Marybeth Hicks“Hey, Mom. Check out the tacky Christmas house,” my daughter says as we drive home from the grocery store. “They’ve already started putting out all their junky decorations, and it isn’t even Thanksgiving yet.”
Ah, yes. The humbling moment when you realize you are raising a holiday snob.
Clearly, I’ve spent too much time through the years driving around town bashing the early onset of lights and lawn ornaments that pop up in mid-November.
In my effort to observe Thanksgiving - my favorite holiday because there are no gifts, no lights and no incessant Thanksgiving songs - I’ve conveyed to my children that there is moral high ground on which to stand, holiday decor-wise.
So Amy’s snarky comment doesn’t surprise me as we drive past the house whose owner has collected what seems to be every light-up plastic creche, every life-sized Santa-and-his-reindeer display and every inflatable snowman ever sold at Wal-Mart.

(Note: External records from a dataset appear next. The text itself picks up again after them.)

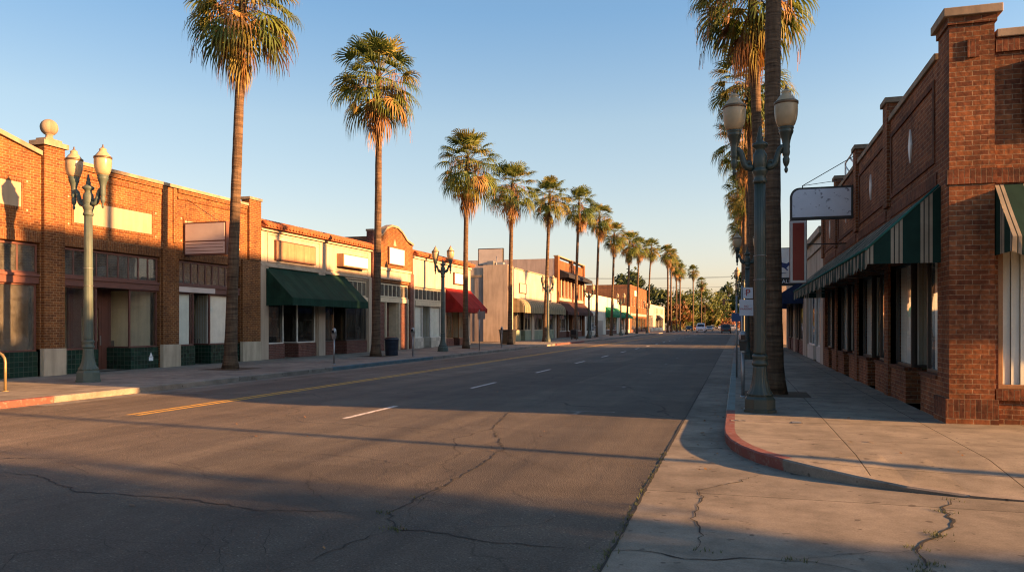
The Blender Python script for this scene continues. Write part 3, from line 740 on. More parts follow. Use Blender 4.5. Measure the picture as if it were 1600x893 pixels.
for i in range(330):
    q = rnd.random()
    if q < .45: x, y = -.25-abs(rnd.gauss(0, .16)), 9.5+rnd.random()**1.5*40; z = .009
    elif q < .6: x, y = rnd.uniform(0, 3.2), rnd.uniform(9, 30); z = .154
    elif q < .85: x, y = -14.66+abs(rnd.gauss(0, .15)), rnd.uniform(14, 50); z = .009
    else: x, y = rnd.uniform(-13, -1.2), rnd.uniform(5, 24); z = .006
    a = rnd.random()*2*PI; l = rnd.uniform(.015, .05); w = l*rnd.uniform(.3, .7); u = Vector((math.cos(a), math.sin(a), rnd.uniform(-.05, .35))); v = Vector((-math.sin(a), math.cos(a), rnd.uniform(-.1, .3))); p = Vector((x, y, z+l*.2))
    b.poly([p-u*l, p-v*w, p+u*l, p+v*w], rnd.choice(['d2', 'd2', 'd1', 'd3', 'stalk']))
tag(b.build('leaf_litter'), 'dry brown leaf scraps scattered along gutters and pavement', 'leaf litter', kind='stuff')
# drain lid on the corner pavement
t = thing('utility_cover', 'long narrow metal cover set in the pavement before the green lamp post', 'cover', (.42, 13.35, .15))
b = MB(); b.box(-.1, 1.02, 13.28, 13.42, .150, .156, 'kerb'); b.build('lid', t)
b = MB(); b.box(.86, 1.0, 13.25, 13.45, .156, .162, 'metal'); b.build('hinge_plate', t)
for x in (-.04, .07): b = MB(); b.box(x, x+.06, 13.31, 13.39, .156, .160, 'black'); b.build('lifting_slot', t)
# ------------------------------------------------------------------ west row, building by building
# brick corner shops with the ball finial
A = thing('brick_shop', 'long orange brick shop row with ball finial and green tile bulkheads', 'building', (-21, 20, 0))
b = MB(); holes = [(12.6, 18.78, G, 4.28), (19.62, 23.95, G, 4.28), (24.9, 28.8, G, 4.28)]
wall(b, FL, 12, 30.15, 0, 7.0, holes, .3, 'brickL')
for a, c in ((18.82, 19.58),): b.fbox(FL, a, c, 1.0, 7.35, -.3, .13, 'brickL')
for a, c in ((24.0, 24.86), (28.84, 30.15)): b.fbox(FL, a, c, 1.0, 4.6, -.1, .10, 'brickL')
b.fbox(FL, 29.3, 30.165, 4.62, 7.3, -.3, .12, 'brickL')
b.fbox(FL, 24.05, 24.25, 4.9, 7.0, -.02, .05, 'brickL'); b.fbox(FL, 24.62, 24.8, 4.9, 7.0, -.02, .05, 'brickL')
for a, c in ((12.6, 18.8), (19.6, 23.98), (24.88, 28.82)): soldier(b, FL, a, c, 4.29, 4.62, 'brickLs', .03)
for a, c in ((19.62, 24.02), (24.88, 29.25)): b.fbox(FL, a, c, 6.62, 6.72, -.02, .04, 'brickLs'); b.fbox(FL, a, c, 6.86, 7.0, -.02, .06, 'brickL')
P = FL.P
b.prism([P(12.0, 7.002, 0), P(18.8, 7.002, 0), P(15.2, 7.86, 0)], Vector((-.3, 0, 0)), 'brickL')
ring(b, FL, 19.95, 23.6, 5.0, 5.92, .09, 'brickLs', .022); ring(b, FL, 25.2, 28.6, 5.0, 5.92, .09, 'brickLs', .022); ring(b, FL, 14.2, 18.2, 5.22, 6.14, .09, 'brickLs', .022)
b.build('wall', A)
shell(A, -40, -20.8, 12, 30.15, 6.9, 'brickL', -20.8, 6.2)
for a, c, z0, z1 in ((20.04, 23.51, 5.09, 5.83), (25.29, 28.51, 5.09, 5.83), (14.29, 18.11, 5.31, 6.05)):
    p = MB(); p.fbox(FL, a+.003, c-.003, z0+.003, z1-.003, -.02, .016, 'panel'); p.build('wall_panel', A)
    for ss in (a-.26, c+.16):
        for zz in (z0-.12, z1+.02):
            p = MB(); p.fbox(FL, ss+.02, ss+.08, zz+.02, zz+.08, -.01, .015, 'panel'); p.build('corner_block', A)
q = MB(); q.fbox(FL, 19.6, 24.0, 7.0, 7.12, -.36, .11, 'cap'); q.fbox(FL, 24.003, 29.28, 7.0, 7.12, -.36, .11, 'cap')
for s0, s1, z0, z1 in ((15.2, 18.8, 7.86, 7.0), (12., 15.2, 7.05, 7.86)):
    q.hexa([P(s0, z0, -.36), P(s1, z1, -.36), P(s1, z1, .1), P(s0, z0, .1), P(s0, z0+.15, -.36), P(s1, z1+.15, -.36), P(s1, z1+.15, .1), P(s0, z0+.15, .1)], 'cap')
q.fbox(FL, 29.25, 30.2, 7.3, 7.42, -.36, .18, 'cap'); q.build('coping', A, .012)
q = MB(); q.fbox(FL, 18.74, 19.66, 7.35, 7.5, -.4, .21, 'cap'); q.fbox(FL, 18.9, 19.5, 7.5, 7.6, -.3, .1, 'cap')
q.lathe([(.16, 7.6), (.11, 7.66), (.10, 7.74), (.14, 7.76)], 'cap', (-20.9, 19.2, 0), 18); q.ball((-20.9, 19.2, 7.98), .26, 'cap', 20); q.build('ball_finial', A)
for a, c in ((18.8, 19.6), (23.98, 24.88), (28.82, 30.15)):
    q = MB(); q.fbox(FL, a-.02, c+.02, G-.02, 1.0, -.3, .16, 'stone'); q.build('pier_base', A, .015)
for a, c, k in ((12.6, 18.78, 9), (19.62, 23.95, 9), (24.9, 28.8, 9)):
    window(A, FL, a+.03, c-.03, 3.32, 4.25, -.12, cols=k, fm='frame_red', fw=.07, glass='glass_dirty', name='transom_window')
    q = MB(); q.fbox(FL, a+.02, c-.02, 3.02, 3.32, -.2, -.02, 'frame_red'); q.fbox(FL, a+.02, c-.02, 3.24, 3.318, -.02, .03, 'frame_red'); q.build('storefront_beam', A)
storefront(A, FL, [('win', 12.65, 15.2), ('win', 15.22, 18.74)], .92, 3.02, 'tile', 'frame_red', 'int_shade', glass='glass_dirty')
storefront(A, FL, [('win', 19.66, 21.1), ('entry', 21.1, 22.55), ('win', 22.55, 23.92)], .92, 3.02, 'tile', 'frame_red')
storefront(A, FL, [('blind', 24.93, 25.95), ('entry', 25.95, 26.9), ('blind', 26.9, 28.77)], .92, 3.02, 'tile', 'frame_red')
q = MB(); q.fbox(FL, 24.95, 27.1, 3.03, 3.25, -.019, .02, 'signlav'); q.build('peeling_fascia', A)
q = MB(); q.poly([P(23.42, .42, -.034), P(23.64, .42, -.034), P(23.64, .56, -.034), P(23.42, .56, -.034)], 'textwhite'); q.poly([P(23.45, .58, -.034), P(23.61, .58, -.034), P(23.53, .74, -.034)], 'textwhite'); q.build('painted_emblem', A)

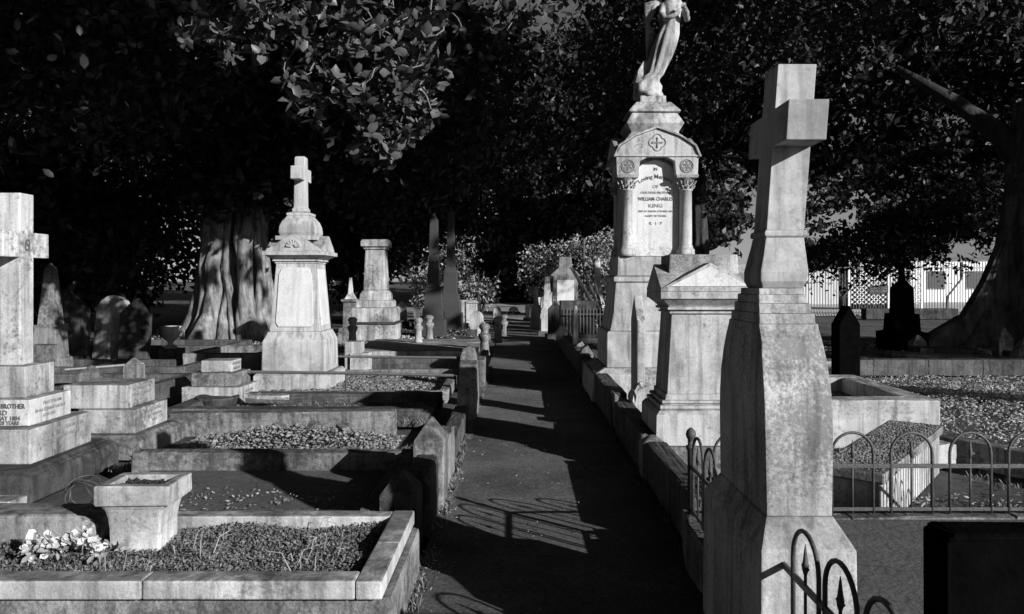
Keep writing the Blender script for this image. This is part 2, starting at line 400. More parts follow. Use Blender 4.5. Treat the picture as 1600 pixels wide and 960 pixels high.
for k in range(4):
    r = .075+.01*k; ph = random.random()*6
    mb.tube([(r*math.cos(a*.35+ph), .02*k+.03*math.sin(a*.7), .08+r*.9*math.sin(a*.35+ph)) for a in range(19)], .0035, 5)
o = mb.build('wire_coil', 'iron', None, 0); o.location = (-2.52, 4.42, .29); tag(o, 'tangled coil of dark wire behind the planter', 'wire')

# --- left marble cross on three steps
t = thing('cross_monument', (-3.98, 6.1, 0), 'tall white marble cross on three inscribed steps, at the left edge of the photo', 'monument')
mb = MB(); mb.loft([(0, .50, .62), (.18, .50, .62), (.24, .44, .56)]); o = mb.build('base', 'darkst', t, .03, .006); tag(o, 'dark stained base')
mb = MB(); mb.box(-.36, .36, -.40, .42, .24, .50); st3 = mb.build('step', 'marble_b', t, .01, .001)
mb = MB(); mb.box(-.27, .27, -.27, .28, .50, .70); st2 = mb.build('step', 'marble', t, .01, .001)
mb = MB(); mb.box(-.185, .185, -.18, .19, .70, .945); st1 = mb.build('step', 'marble_b', t, .01, .001)
mb = MB(); ch = .03
def chamf(hx, hy, c, z0, z1, mb, cx=0, cy=0):
    mb.prism([(cx-hx+c, cy-hy), (cx+hx-c, cy-hy), (cx+hx, cy-hy+c), (cx+hx, cy+hy-c), (cx+hx-c, cy+hy), (cx-hx+c, cy+hy), (cx-hx, cy+hy-c), (cx-hx, cy-hy+c)], z0, z1, 'z')
chamf(.085, .09, .012, .945, 2.295, mb); mb.box(-.082, .082, -.285, .285, 1.79, 1.99)
mb.build('cross', 'marble', t, .007, .001)
text('S', .13, (.0865, 0, 1.845), t, 'ink', 'right', 'monogram'); text('H', .075, (.0868, 0, 1.865), t, 'ink', 'right', 'monogram', 1.3)
text('UR  DEAR  BROTHER', .052, (.045, -.2725, .635), st2, 'ink', name='inscription', xs=.8, rz=0)
text('BERNARD', .052, (-.01, -.2725, .585), st2, 'ink')
text('11TH MAY 1884', .046, (.06, -.2725, .545), st2, 'ink', xs=.9); text('AGED 28 YEARS', .040, (.07, -.2725, .512), st2, 'ink', xs=.9)
text('PRAY FOR HIM', .036, (.2722, .02, .64), st2, 'ink2', 'right'); text('IN ALL ETERNITY HE REST', .034, (.2722, 0, .59), st2, 'ink2', 'right'); text('LORD JESU', .034, (.2722, -.02, .545), st2, 'ink2', 'right')
text('ALSO OF OUR DEAR MOTHER', .040, (.3622, .03, .43), st3, 'ink2', 'right'); text('WHO DEPARTED THIS LIFE', .038, (.3622, .02, .37), st3, 'ink2', 'right'); text('1891', .04, (.3622, .0, .31), st3, 'ink2', 'right')

# --- second stepped pedestal without its cross
t = thing('stepped_pedestal', (-3.72, 7.3, 0), 'three lichened steps that have lost their cross, just right of the marble cross', 'monument')
mb = MB(); mb.loft([(0, .36, .44), (.17, .35, .43), (.215, .30, .38)]); mb.build('step', 'conc', t, .012, .002)
mb = MB(); mb.box(-.235, .235, -.32, .34, .216, .43); a_ = mb.build('step', 'marble_b', t, .01, .001)
mb = MB(); mb.box(-.46, .13, -.24, .30, .43, .645); b_ = mb.build('step', 'marble_b', t, .01, .001)
for i, s in enumerate(('THY WILL BE DONE', 'FATHER OF MERCIES', 'R.I.P.')): text(s, .040, (.1325, .03, .585-.055*i), b_, 'ink2', 'right')
for i, s in enumerate(('BLESSED ARE THEY', 'WHO REST IN HIM', 'AMEN')): text(s, .034, (.2375, .06, .375-.05*i), a_, 'ink2', 'right')

# --- two peaked kerb posts and their rail
for (x, y, h, l) in ((-5.0, 9.0, .62, 'low peaked stone post seen above the stepped pedestal, left of its taller twin'), (-4.72, 9.45, .66, 'taller peaked stone post carrying the end of a thin rail')):
    mb = MB(); mb.loft([(0, .10, .10), (h-.09, .092, .092), (h, .012, .012)]); o = mb.build('kerb_post', 'conc', None, .01, .002); o.location = (x, y, 0); tag(o, l, 'post', 'peaked kerb posts far left')
mb = MB(); mb.tube([(-.42, 0, -.01), (.42, 0, .02)], .022, 8); o = mb.build('pipe_rail', 'rail', None, 0); o.location = (-5.0, 9.3, .56); o.rotation_euler = (0, 0, .5); tag(o, 'short rail slanting into the taller peaked post', 'rail')
def plot(x0, x1, y0, y1, z1, wd, mat, label, fill='crack', zf=.06, z0=0., group='kerbed graves', jit=.003, bev=.018, sides=(True, True, True, True)):
    t = thing('kerbed_plot', ((x0+x1)/2, (y0+y1)/2, 0), label, 'grave', group)
    cx, cy = (x0+x1)/2, (y0+y1)/2; t.rotation_euler = (random.uniform(-.006, .006), random.uniform(-.006, .006), random.uniform(-.012, .012))
    mb = slab_ring(x0-cx, x1-cx, y0-cy, y1-cy, z0, z1, wd, None, *sides); mb.build('kerb', mat, t, bev, .004, sub=7)
    if fill:
        mb = MB(); mb.box(x0-cx+wd+.003, x1-cx-wd-.003, y0-cy+wd+.003, y1-cy-wd-.003, -.02, zf); mb.build('fill', fill, t, 0)
    return t
plot(-8.0, -4.48, 9.55, 10.75, .32, .14, 'conc_d', 'weathered grey kerbed grave behind the peaked posts on the left', 'soil')
plot(-7.6, -5.1, 11.6, 12.9, .30, .14, 'conc_d', 'long grey kerbed grave in front of the leaning headstones', 'soil')
plot(-9.5, -5.8, 15.2, 16.8, .33, .16, 'conc_d', 'high kerbed grave at the foot of the fig trunk', 'soil', .1)
plot(-5.5, -4.2, 12.6, 14.3, .42, .16, 'conc', 'pale raised kerbed grave between the fig trunk and the white pedestal', 'soil', .1)

# --- tumbled stepped stones
t = thing('tumbled_steps', (-3.75, 9.7, 0), 'small stack of three tumbled inscribed blocks in front of the white pedestal', 'monument', rz=-.03)
mb = MB(); mb.box(-.36, .36, -.30, .34, 0, .30); q = mb.build('block', 'marble_b', t, .012, .003)
mb = MB(); mb.box(-.28, .28, -.22, .26, .302, .47); mb.build('block', 'conc', t, .012, .003)
mb = MB(); mb.box(-.19, .20, -.15, .16, .472, .615); b2 = mb.build('block', 'marble', t, .012, .003)
for i, s in enumerate(('IN LOVING', 'MEMORY')): text(s, .05, (.205, 0, .56-.06*i), b2, 'ink2', 'right')
for i, s in enumerate(('GONE BUT', 'NOT', 'FORGOTTEN')): text(s, .05, (.365, 0, .22-.07*i), q, 'ink2', 'right')
mb = MB(); mb.lathe([(.10, 0), (.14, .03), (.22, .12), (.26, .2), (.25, .22), (.2, .2)], 18); o = mb.build('broken_bowl', 'darkst', None, .0, .006); o.location = (-3.62, 9.25, .0); tag(o, 'dark broken stone bowl leaning on the tumbled blocks', 'bowl')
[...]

Worse, there appears to be no logical placement for all this stuff. It’s scattered across an expansive side yard in an arrangement recalling an obstacle course for elves or perhaps an all-Christmas yard sale.
Extension cords crisscross the lawn like snakes. Everything lights up, causing one to speculate on the energy dependence America suffers from this holiday display alone. And it doesn’t just light up through December. It stays lit past Valentine’s Day.
Typically, I would respond to Amy’s remark with an equally condescending, if not socially correct, reply, such as, “Well, some people just can’t wait to pull their giant aluminum snowflakes out of storage and set them up on the roof with plywood sawhorses and bright orange extension cords. Who are we to judge?”
Tempted though I am to pile on my holiday snobbery, I don’t do it.
Instead, I tell Amy about the ad campaign taking place for the American Humanist Association - in which Metro buses sport placards depicting a cool dude in a Santa suit saying, “Why believe in a god? Just be good for goodness sake.”
In an effort to teach Amy skills in media literacy, we talk about what the ad means and why the humanists launched their campaign.
We speculate on what their goals are. We talk about why they used a traditional image of Christmas - the Santa suit - and Christmas colors of red and green.
We discuss why they didn’t put the name of their group on the ads, only a Web address for the ad campaign.
It’s a lot to absorb, but even an 11-year-old can figure it out.
Amy concludes the humanists may want to promote “being good,” but they also want to spread disbelief in God. While they’re at it, they seem to disrespect the traditions of Christmas by using images that evoke the Christian holiday in their campaign.